==== Task material
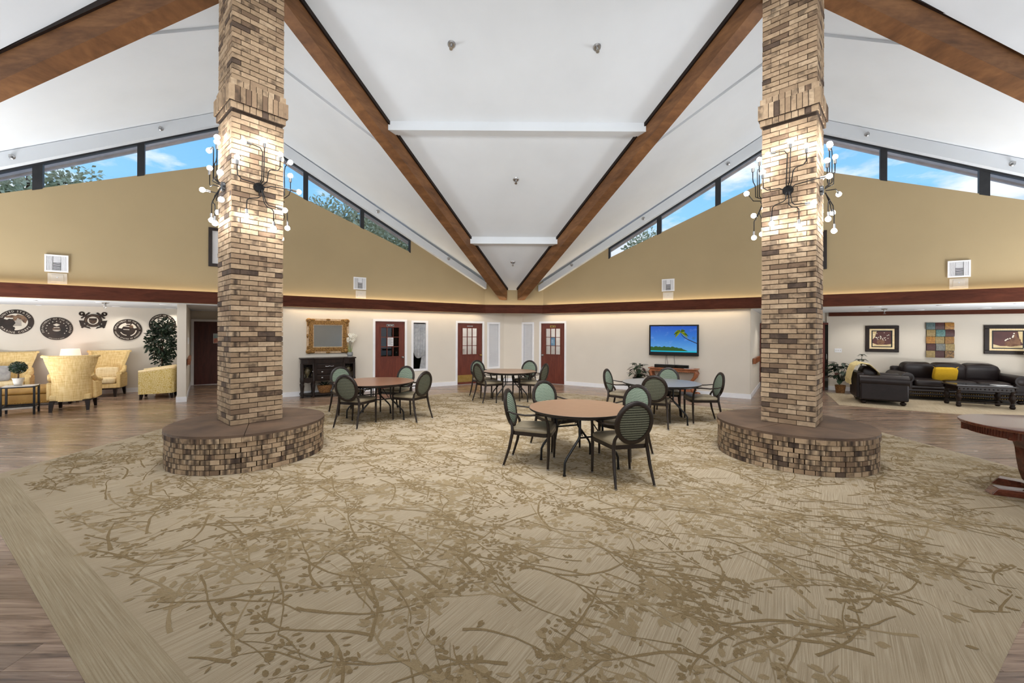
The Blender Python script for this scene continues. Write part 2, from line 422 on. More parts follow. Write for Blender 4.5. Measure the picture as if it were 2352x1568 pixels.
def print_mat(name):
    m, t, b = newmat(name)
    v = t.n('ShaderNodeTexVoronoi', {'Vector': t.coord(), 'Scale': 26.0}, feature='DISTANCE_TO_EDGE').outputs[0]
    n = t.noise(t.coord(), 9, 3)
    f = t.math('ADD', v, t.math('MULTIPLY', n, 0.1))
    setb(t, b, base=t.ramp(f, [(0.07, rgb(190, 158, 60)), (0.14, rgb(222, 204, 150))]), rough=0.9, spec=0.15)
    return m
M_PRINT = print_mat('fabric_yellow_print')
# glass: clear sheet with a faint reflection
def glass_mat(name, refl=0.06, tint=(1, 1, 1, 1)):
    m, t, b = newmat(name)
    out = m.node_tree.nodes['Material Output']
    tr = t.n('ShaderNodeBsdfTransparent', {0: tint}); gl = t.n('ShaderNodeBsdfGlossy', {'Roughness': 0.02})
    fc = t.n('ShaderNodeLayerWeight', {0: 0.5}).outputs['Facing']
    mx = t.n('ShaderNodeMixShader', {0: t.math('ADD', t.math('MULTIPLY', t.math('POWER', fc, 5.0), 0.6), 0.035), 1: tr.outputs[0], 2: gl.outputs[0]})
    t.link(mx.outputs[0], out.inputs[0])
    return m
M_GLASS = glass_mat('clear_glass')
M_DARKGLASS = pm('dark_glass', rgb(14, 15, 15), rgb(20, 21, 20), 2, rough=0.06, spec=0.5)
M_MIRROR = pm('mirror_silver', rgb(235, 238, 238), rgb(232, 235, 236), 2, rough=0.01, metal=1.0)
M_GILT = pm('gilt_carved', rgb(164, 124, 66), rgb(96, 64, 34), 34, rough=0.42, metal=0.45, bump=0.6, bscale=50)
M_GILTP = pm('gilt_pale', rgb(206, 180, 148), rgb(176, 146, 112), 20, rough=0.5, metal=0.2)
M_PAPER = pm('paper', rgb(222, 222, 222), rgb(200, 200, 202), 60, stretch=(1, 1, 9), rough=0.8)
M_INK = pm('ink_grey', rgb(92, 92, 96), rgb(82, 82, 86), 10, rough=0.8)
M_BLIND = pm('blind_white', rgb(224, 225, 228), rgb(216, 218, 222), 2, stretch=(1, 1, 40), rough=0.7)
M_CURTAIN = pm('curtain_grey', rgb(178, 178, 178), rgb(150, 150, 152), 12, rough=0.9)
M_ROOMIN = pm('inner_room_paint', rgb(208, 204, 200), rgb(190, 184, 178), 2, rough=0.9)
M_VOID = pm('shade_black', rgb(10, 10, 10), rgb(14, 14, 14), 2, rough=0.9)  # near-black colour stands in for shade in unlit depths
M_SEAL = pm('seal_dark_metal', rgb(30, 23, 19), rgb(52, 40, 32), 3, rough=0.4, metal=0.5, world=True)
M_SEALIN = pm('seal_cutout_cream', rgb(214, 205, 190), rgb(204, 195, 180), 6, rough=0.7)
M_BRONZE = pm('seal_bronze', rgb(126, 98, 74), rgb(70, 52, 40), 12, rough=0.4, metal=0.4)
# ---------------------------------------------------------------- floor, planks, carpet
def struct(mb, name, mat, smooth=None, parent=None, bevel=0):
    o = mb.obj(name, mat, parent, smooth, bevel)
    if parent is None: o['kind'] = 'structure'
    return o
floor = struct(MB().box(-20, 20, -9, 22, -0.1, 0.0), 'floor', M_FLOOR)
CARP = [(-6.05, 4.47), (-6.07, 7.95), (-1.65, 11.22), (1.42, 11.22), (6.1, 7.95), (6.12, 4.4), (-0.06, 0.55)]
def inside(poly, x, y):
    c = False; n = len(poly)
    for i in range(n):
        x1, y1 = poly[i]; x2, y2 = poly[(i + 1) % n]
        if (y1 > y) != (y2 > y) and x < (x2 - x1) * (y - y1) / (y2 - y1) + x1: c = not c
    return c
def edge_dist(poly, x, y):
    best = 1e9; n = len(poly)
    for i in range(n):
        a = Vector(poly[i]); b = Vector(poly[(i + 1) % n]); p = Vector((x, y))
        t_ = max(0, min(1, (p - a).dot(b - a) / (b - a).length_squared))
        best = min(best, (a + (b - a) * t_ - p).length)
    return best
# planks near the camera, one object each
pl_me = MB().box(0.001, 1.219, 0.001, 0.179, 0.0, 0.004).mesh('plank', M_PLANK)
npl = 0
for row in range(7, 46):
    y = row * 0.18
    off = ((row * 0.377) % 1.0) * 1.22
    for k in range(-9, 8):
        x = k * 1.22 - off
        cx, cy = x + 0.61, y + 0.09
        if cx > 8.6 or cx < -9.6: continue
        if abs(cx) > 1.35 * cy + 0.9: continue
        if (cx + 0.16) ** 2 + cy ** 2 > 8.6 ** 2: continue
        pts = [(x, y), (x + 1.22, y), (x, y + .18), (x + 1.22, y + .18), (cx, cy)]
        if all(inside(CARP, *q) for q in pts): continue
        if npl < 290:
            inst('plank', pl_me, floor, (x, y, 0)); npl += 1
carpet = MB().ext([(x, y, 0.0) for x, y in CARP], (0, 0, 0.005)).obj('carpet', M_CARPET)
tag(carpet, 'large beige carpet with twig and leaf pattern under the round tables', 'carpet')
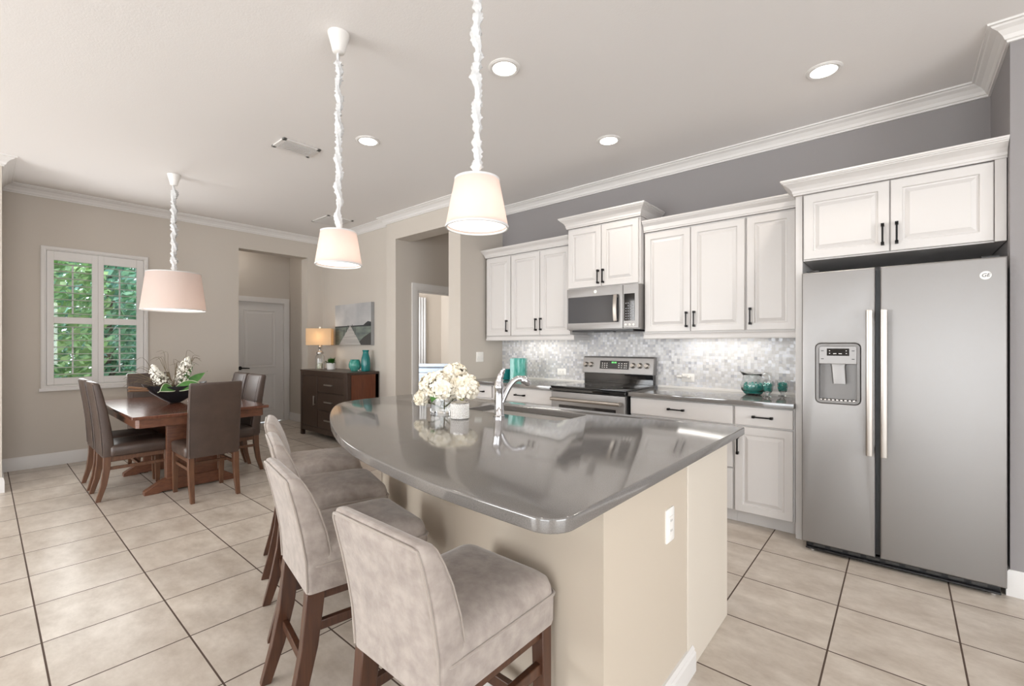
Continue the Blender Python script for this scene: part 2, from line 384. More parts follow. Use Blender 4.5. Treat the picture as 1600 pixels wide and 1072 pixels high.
========
Restate each of the entries above word for word and skip every image.

Complete output ->
The Blender Python script for this scene continues. Write part 2, from line 422 on. More parts follow. Write for Blender 4.5. Measure the picture as if it were 2352x1568 pixels.
def print_mat(name):
    m, t, b = newmat(name)
    v = t.n('ShaderNodeTexVoronoi', {'Vector': t.coord(), 'Scale': 26.0}, feature='DISTANCE_TO_EDGE').outputs[0]
    n = t.noise(t.coord(), 9, 3)
    f = t.math('ADD', v, t.math('MULTIPLY', n, 0.1))
    setb(t, b, base=t.ramp(f, [(0.07, rgb(190, 158, 60)), (0.14, rgb(222, 204, 150))]), rough=0.9, spec=0.15)
    return m
M_PRINT = print_mat('fabric_yellow_print')
# glass: clear sheet with a faint reflection
def glass_mat(name, refl=0.06, tint=(1, 1, 1, 1)):
    m, t, b = newmat(name)
    out = m.node_tree.nodes['Material Output']
    tr = t.n('ShaderNodeBsdfTransparent', {0: tint}); gl = t.n('ShaderNodeBsdfGlossy', {'Roughness': 0.02})
    fc = t.n('ShaderNodeLayerWeight', {0: 0.5}).outputs['Facing']
    mx = t.n('ShaderNodeMixShader', {0: t.math('ADD', t.math('MULTIPLY', t.math('POWER', fc, 5.0), 0.6), 0.035), 1: tr.outputs[0], 2: gl.outputs[0]})
    t.link(mx.outputs[0], out.inputs[0])
    return m
M_GLASS = glass_mat('clear_glass')
M_DARKGLASS = pm('dark_glass', rgb(14, 15, 15), rgb(20, 21, 20), 2, rough=0.06, spec=0.5)
M_MIRROR = pm('mirror_silver', rgb(235, 238, 238), rgb(232, 235, 236), 2, rough=0.01, metal=1.0)
M_GILT = pm('gilt_carved', rgb(164, 124, 66), rgb(96, 64, 34), 34, rough=0.42, metal=0.45, bump=0.6, bscale=50)
M_GILTP = pm('gilt_pale', rgb(206, 180, 148), rgb(176, 146, 112), 20, rough=0.5, metal=0.2)
M_PAPER = pm('paper', rgb(222, 222, 222), rgb(200, 200, 202), 60, stretch=(1, 1, 9), rough=0.8)
M_INK = pm('ink_grey', rgb(92, 92, 96), rgb(82, 82, 86), 10, rough=0.8)
M_BLIND = pm('blind_white', rgb(224, 225, 228), rgb(216, 218, 222), 2, stretch=(1, 1, 40), rough=0.7)
M_CURTAIN = pm('curtain_grey', rgb(178, 178, 178), rgb(150, 150, 152), 12, rough=0.9)
M_ROOMIN = pm('inner_room_paint', rgb(208, 204, 200), rgb(190, 184, 178), 2, rough=0.9)
M_VOID = pm('shade_black', rgb(10, 10, 10), rgb(14, 14, 14), 2, rough=0.9)  # near-black colour stands in for shade in unlit depths
M_SEAL = pm('seal_dark_metal', rgb(30, 23, 19), rgb(52, 40, 32), 3, rough=0.4, metal=0.5, world=True)
M_SEALIN = pm('seal_cutout_cream', rgb(214, 205, 190), rgb(204, 195, 180), 6, rough=0.7)
M_BRONZE = pm('seal_bronze', rgb(126, 98, 74), rgb(70, 52, 40), 12, rough=0.4, metal=0.4)
# ---------------------------------------------------------------- floor, planks, carpet
def struct(mb, name, mat, smooth=None, parent=None, bevel=0):
    o = mb.obj(name, mat, parent, smooth, bevel)
    if parent is None: o['kind'] = 'structure'
    return o
floor = struct(MB().box(-20, 20, -9, 22, -0.1, 0.0), 'floor', M_FLOOR)
CARP = [(-6.05, 4.47), (-6.07, 7.95), (-1.65, 11.22), (1.42, 11.22), (6.1, 7.95), (6.12, 4.4), (-0.06, 0.55)]
def inside(poly, x, y):
    c = False; n = len(poly)
    for i in range(n):
        x1, y1 = poly[i]; x2, y2 = poly[(i + 1) % n]
        if (y1 > y) != (y2 > y) and x < (x2 - x1) * (y - y1) / (y2 - y1) + x1: c = not c
    return c
def edge_dist(poly, x, y):
    best = 1e9; n = len(poly)
    for i in range(n):
        a = Vector(poly[i]); b = Vector(poly[(i + 1) % n]); p = Vector((x, y))
        t_ = max(0, min(1, (p - a).dot(b - a) / (b - a).length_squared))
        best = min(best, (a + (b - a) * t_ - p).length)
    return best
# planks near the camera, one object each
pl_me = MB().box(0.001, 1.219, 0.001, 0.179, 0.0, 0.004).mesh('plank', M_PLANK)
npl = 0
for row in range(7, 46):
    y = row * 0.18
    off = ((row * 0.377) % 1.0) * 1.22
    for k in range(-9, 8):
        x = k * 1.22 - off
        cx, cy = x + 0.61, y + 0.09
        if cx > 8.6 or cx < -9.6: continue
        if abs(cx) > 1.35 * cy + 0.9: continue
        if (cx + 0.16) ** 2 + cy ** 2 > 8.6 ** 2: continue
        pts = [(x, y), (x + 1.22, y), (x, y + .18), (x + 1.22, y + .18), (cx, cy)]
        if all(inside(CARP, *q) for q in pts): continue
        if npl < 290:
            inst('plank', pl_me, floor, (x, y, 0)); npl += 1
carpet = MB().ext([(x, y, 0.0) for x, y in CARP], (0, 0, 0.005)).obj('carpet', M_CARPET)
tag(carpet, 'large beige carpet with twig and leaf pattern under the round tables', 'carpet')
Continue the Blender Python script for this scene: part 2, from line 384. More parts follow. Use Blender 4.5. Treat the picture as 1600 pixels wide and 1072 pixels high.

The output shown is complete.